GIVEN REQUEST ▸ Transcribe the listing exactly, leaving out every picture.

GIVEN DATA ▸
....
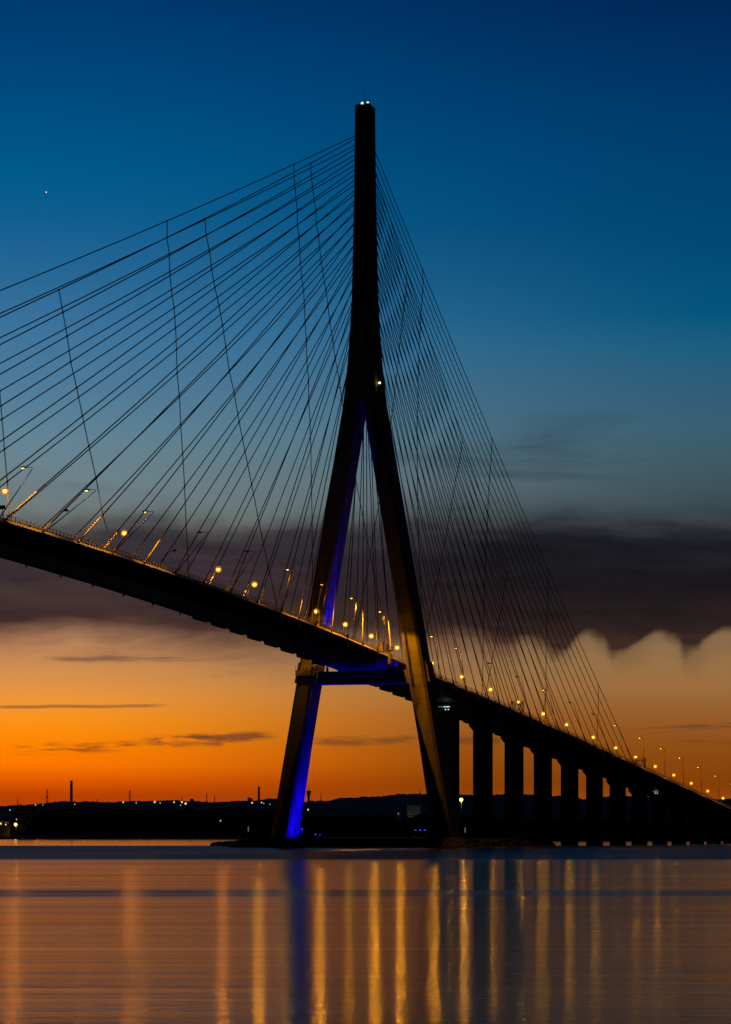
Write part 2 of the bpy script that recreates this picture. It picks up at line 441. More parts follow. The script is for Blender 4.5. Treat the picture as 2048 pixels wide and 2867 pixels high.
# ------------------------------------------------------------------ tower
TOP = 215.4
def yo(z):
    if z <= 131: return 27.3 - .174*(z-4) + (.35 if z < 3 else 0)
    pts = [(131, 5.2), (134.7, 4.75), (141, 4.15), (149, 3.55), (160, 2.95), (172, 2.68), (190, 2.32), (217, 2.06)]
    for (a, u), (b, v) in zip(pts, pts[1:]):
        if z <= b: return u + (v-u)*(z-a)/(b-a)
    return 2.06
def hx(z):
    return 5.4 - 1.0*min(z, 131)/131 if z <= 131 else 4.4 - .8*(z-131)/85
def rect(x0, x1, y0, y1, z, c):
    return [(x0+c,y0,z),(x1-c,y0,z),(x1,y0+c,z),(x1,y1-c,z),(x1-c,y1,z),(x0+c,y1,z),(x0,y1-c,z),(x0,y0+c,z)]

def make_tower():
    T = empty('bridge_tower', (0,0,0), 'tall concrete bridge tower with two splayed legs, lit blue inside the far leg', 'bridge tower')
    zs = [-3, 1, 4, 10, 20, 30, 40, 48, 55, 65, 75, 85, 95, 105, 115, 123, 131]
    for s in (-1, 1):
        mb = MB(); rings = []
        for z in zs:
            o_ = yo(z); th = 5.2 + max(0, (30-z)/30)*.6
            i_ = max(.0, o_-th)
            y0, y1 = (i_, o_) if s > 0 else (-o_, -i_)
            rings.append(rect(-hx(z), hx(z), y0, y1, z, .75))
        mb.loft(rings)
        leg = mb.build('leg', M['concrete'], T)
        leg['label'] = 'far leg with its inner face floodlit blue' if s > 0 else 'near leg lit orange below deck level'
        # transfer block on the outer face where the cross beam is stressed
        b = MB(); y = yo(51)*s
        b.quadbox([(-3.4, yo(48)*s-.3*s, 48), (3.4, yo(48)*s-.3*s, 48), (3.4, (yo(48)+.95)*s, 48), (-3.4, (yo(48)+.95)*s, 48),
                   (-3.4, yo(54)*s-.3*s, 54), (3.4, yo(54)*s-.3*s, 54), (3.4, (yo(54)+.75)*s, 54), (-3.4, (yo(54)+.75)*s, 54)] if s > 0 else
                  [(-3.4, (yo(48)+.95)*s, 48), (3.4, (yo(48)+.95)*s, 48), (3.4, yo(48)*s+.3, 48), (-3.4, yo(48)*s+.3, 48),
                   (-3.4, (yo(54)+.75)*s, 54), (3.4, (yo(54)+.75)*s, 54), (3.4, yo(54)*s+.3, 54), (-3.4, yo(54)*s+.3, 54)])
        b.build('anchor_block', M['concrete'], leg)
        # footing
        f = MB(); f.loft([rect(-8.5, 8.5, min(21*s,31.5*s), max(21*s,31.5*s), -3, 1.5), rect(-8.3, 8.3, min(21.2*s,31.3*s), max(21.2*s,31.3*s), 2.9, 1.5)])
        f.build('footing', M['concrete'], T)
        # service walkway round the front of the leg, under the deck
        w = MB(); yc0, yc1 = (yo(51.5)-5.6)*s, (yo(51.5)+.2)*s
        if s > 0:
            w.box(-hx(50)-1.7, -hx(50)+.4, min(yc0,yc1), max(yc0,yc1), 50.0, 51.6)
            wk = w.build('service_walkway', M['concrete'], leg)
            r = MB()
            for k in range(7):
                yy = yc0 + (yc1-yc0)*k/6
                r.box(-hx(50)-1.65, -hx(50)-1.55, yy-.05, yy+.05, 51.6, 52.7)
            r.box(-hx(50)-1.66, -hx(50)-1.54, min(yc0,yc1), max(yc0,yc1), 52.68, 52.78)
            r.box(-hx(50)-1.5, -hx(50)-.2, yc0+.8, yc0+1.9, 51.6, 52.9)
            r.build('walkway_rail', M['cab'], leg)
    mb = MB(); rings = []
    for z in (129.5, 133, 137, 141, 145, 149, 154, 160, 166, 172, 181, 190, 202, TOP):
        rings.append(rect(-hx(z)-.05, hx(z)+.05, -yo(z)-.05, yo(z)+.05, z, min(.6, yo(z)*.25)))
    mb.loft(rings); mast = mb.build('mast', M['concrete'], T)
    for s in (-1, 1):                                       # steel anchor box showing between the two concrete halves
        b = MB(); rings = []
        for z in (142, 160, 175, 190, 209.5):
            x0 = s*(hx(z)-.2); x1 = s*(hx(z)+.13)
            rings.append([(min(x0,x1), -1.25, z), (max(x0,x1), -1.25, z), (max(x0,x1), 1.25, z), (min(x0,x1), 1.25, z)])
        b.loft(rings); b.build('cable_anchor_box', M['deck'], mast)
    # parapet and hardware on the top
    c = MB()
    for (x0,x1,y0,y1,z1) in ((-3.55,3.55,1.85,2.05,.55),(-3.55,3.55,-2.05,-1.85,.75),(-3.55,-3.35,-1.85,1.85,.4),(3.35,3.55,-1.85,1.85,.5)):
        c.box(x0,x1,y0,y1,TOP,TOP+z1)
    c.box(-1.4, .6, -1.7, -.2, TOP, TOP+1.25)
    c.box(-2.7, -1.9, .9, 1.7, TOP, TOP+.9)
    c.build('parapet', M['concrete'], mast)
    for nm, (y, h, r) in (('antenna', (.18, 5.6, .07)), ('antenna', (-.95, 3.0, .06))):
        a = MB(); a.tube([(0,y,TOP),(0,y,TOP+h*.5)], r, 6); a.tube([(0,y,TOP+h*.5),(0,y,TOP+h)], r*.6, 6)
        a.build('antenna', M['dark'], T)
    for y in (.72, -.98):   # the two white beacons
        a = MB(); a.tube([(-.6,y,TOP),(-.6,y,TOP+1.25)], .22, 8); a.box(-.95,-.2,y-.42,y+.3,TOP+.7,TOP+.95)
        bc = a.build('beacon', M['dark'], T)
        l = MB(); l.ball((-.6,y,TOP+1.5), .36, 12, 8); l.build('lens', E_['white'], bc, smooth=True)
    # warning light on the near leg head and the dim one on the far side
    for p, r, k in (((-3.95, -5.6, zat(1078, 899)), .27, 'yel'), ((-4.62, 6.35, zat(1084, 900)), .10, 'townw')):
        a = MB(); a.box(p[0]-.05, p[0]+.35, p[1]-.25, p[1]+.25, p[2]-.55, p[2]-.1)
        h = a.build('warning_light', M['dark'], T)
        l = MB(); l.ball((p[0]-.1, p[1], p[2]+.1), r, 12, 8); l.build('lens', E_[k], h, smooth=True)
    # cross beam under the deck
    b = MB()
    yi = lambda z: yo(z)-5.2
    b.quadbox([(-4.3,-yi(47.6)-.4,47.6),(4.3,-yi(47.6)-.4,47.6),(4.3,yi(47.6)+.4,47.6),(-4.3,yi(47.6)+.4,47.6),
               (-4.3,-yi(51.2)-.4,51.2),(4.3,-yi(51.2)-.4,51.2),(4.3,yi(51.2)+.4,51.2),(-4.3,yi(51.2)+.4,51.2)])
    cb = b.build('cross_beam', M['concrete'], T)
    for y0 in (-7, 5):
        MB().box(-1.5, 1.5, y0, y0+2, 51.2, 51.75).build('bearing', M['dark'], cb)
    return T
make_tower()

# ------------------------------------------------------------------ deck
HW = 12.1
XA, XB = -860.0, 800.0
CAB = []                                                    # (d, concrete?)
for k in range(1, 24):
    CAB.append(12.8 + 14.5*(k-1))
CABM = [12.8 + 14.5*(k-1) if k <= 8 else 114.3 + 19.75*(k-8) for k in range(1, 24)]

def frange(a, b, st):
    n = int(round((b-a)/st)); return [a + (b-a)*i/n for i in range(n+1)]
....
WORKED ANSWER ▸
Write part 2 of the bpy script that recreates this picture. It picks up at line 441. More parts follow. The script is for Blender 4.5. Treat the picture as 2048 pixels wide and 2867 pixels high.
# ------------------------------------------------------------------ tower
TOP = 215.4
def yo(z):
    if z <= 131: return 27.3 - .174*(z-4) + (.35 if z < 3 else 0)
    pts = [(131, 5.2), (134.7, 4.75), (141, 4.15), (149, 3.55), (160, 2.95), (172, 2.68), (190, 2.32), (217, 2.06)]
    for (a, u), (b, v) in zip(pts, pts[1:]):
        if z <= b: return u + (v-u)*(z-a)/(b-a)
    return 2.06
def hx(z):
    return 5.4 - 1.0*min(z, 131)/131 if z <= 131 else 4.4 - .8*(z-131)/85
def rect(x0, x1, y0, y1, z, c):
    return [(x0+c,y0,z),(x1-c,y0,z),(x1,y0+c,z),(x1,y1-c,z),(x1-c,y1,z),(x0+c,y1,z),(x0,y1-c,z),(x0,y0+c,z)]

def make_tower():
    T = empty('bridge_tower', (0,0,0), 'tall concrete bridge tower with two splayed legs, lit blue inside the far leg', 'bridge tower')
    zs = [-3, 1, 4, 10, 20, 30, 40, 48, 55, 65, 75, 85, 95, 105, 115, 123, 131]
    for s in (-1, 1):
        mb = MB(); rings = []
        for z in zs:
            o_ = yo(z); th = 5.2 + max(0, (30-z)/30)*.6
            i_ = max(.0, o_-th)
            y0, y1 = (i_, o_) if s > 0 else (-o_, -i_)
            rings.append(rect(-hx(z), hx(z), y0, y1, z, .75))
        mb.loft(rings)
        leg = mb.build('leg', M['concrete'], T)
        leg['label'] = 'far leg with its inner face floodlit blue' if s > 0 else 'near leg lit orange below deck level'
        # transfer block on the outer face where the cross beam is stressed
        b = MB(); y = yo(51)*s
        b.quadbox([(-3.4, yo(48)*s-.3*s, 48), (3.4, yo(48)*s-.3*s, 48), (3.4, (yo(48)+.95)*s, 48), (-3.4, (yo(48)+.95)*s, 48),
                   (-3.4, yo(54)*s-.3*s, 54), (3.4, yo(54)*s-.3*s, 54), (3.4, (yo(54)+.75)*s, 54), (-3.4, (yo(54)+.75)*s, 54)] if s > 0 else
                  [(-3.4, (yo(48)+.95)*s, 48), (3.4, (yo(48)+.95)*s, 48), (3.4, yo(48)*s+.3, 48), (-3.4, yo(48)*s+.3, 48),
                   (-3.4, (yo(54)+.75)*s, 54), (3.4, (yo(54)+.75)*s, 54), (3.4, yo(54)*s+.3, 54), (-3.4, yo(54)*s+.3, 54)])
        b.build('anchor_block', M['concrete'], leg)
        # footing
        f = MB(); f.loft([rect(-8.5, 8.5, min(21*s,31.5*s), max(21*s,31.5*s), -3, 1.5), rect(-8.3, 8.3, min(21.2*s,31.3*s), max(21.2*s,31.3*s), 2.9, 1.5)])
        f.build('footing', M['concrete'], T)
        # service walkway round the front of the leg, under the deck
        w = MB(); yc0, yc1 = (yo(51.5)-5.6)*s, (yo(51.5)+.2)*s
        if s > 0:
            w.box(-hx(50)-1.7, -hx(50)+.4, min(yc0,yc1), max(yc0,yc1), 50.0, 51.6)
            wk = w.build('service_walkway', M['concrete'], leg)
            r = MB()
            for k in range(7):
                yy = yc0 + (yc1-yc0)*k/6
                r.box(-hx(50)-1.65, -hx(50)-1.55, yy-.05, yy+.05, 51.6, 52.7)
            r.box(-hx(50)-1.66, -hx(50)-1.54, min(yc0,yc1), max(yc0,yc1), 52.68, 52.78)
            r.box(-hx(50)-1.5, -hx(50)-.2, yc0+.8, yc0+1.9, 51.6, 52.9)
            r.build('walkway_rail', M['cab'], leg)
    mb = MB(); rings = []
    for z in (129.5, 133, 137, 141, 145, 149, 154, 160, 166, 172, 181, 190, 202, TOP):
        rings.append(rect(-hx(z)-.05, hx(z)+.05, -yo(z)-.05, yo(z)+.05, z, min(.6, yo(z)*.25)))
    mb.loft(rings); mast = mb.build('mast', M['concrete'], T)
    for s in (-1, 1):                                       # steel anchor box showing between the two concrete halves
        b = MB(); rings = []
        for z in (142, 160, 175, 190, 209.5):
            x0 = s*(hx(z)-.2); x1 = s*(hx(z)+.13)
            rings.append([(min(x0,x1), -1.25, z), (max(x0,x1), -1.25, z), (max(x0,x1), 1.25, z), (min(x0,x1), 1.25, z)])
        b.loft(rings); b.build('cable_anchor_box', M['deck'], mast)
    # parapet and hardware on the top
    c = MB()
    for (x0,x1,y0,y1,z1) in ((-3.55,3.55,1.85,2.05,.55),(-3.55,3.55,-2.05,-1.85,.75),(-3.55,-3.35,-1.85,1.85,.4),(3.35,3.55,-1.85,1.85,.5)):
        c.box(x0,x1,y0,y1,TOP,TOP+z1)
    c.box(-1.4, .6, -1.7, -.2, TOP, TOP+1.25)
    c.box(-2.7, -1.9, .9, 1.7, TOP, TOP+.9)
    c.build('parapet', M['concrete'], mast)
    for nm, (y, h, r) in (('antenna', (.18, 5.6, .07)), ('antenna', (-.95, 3.0, .06))):
        a = MB(); a.tube([(0,y,TOP),(0,y,TOP+h*.5)], r, 6); a.tube([(0,y,TOP+h*.5),(0,y,TOP+h)], r*.6, 6)
        a.build('antenna', M['dark'], T)
    for y in (.72, -.98):   # the two white beacons
        a = MB(); a.tube([(-.6,y,TOP),(-.6,y,TOP+1.25)], .22, 8); a.box(-.95,-.2,y-.42,y+.3,TOP+.7,TOP+.95)
        bc = a.build('beacon', M['dark'], T)
        l = MB(); l.ball((-.6,y,TOP+1.5), .36, 12, 8); l.build('lens', E_['white'], bc, smooth=True)
    # warning light on the near leg head and the dim one on the far side
    for p, r, k in (((-3.95, -5.6, zat(1078, 899)), .27, 'yel'), ((-4.62, 6.35, zat(1084, 900)), .10, 'townw')):
        a = MB(); a.box(p[0]-.05, p[0]+.35, p[1]-.25, p[1]+.25, p[2]-.55, p[2]-.1)
        h = a.build('warning_light', M['dark'], T)
        l = MB(); l.ball((p[0]-.1, p[1], p[2]+.1), r, 12, 8); l.build('lens', E_[k], h, smooth=True)
    # cross beam under the deck
    b = MB()
    yi = lambda z: yo(z)-5.2
    b.quadbox([(-4.3,-yi(47.6)-.4,47.6),(4.3,-yi(47.6)-.4,47.6),(4.3,yi(47.6)+.4,47.6),(-4.3,yi(47.6)+.4,47.6),
               (-4.3,-yi(51.2)-.4,51.2),(4.3,-yi(51.2)-.4,51.2),(4.3,yi(51.2)+.4,51.2),(-4.3,yi(51.2)+.4,51.2)])
    cb = b.build('cross_beam', M['concrete'], T)
    for y0 in (-7, 5):
        MB().box(-1.5, 1.5, y0, y0+2, 51.2, 51.75).build('bearing', M['dark'], cb)
    return T
make_tower()

# ------------------------------------------------------------------ deck
HW = 12.1
XA, XB = -860.0, 800.0
CAB = []                                                    # (d, concrete?)
for k in range(1, 24):
    CAB.append(12.8 + 14.5*(k-1))
CABM = [12.8 + 14.5*(k-1) if k <= 8 else 114.3 + 19.75*(k-8) for k in range(1, 24)]

def frange(a, b, st):
    n = int(round((b-a)/st)); return [a + (b-a)*i/n for i in range(n+1)]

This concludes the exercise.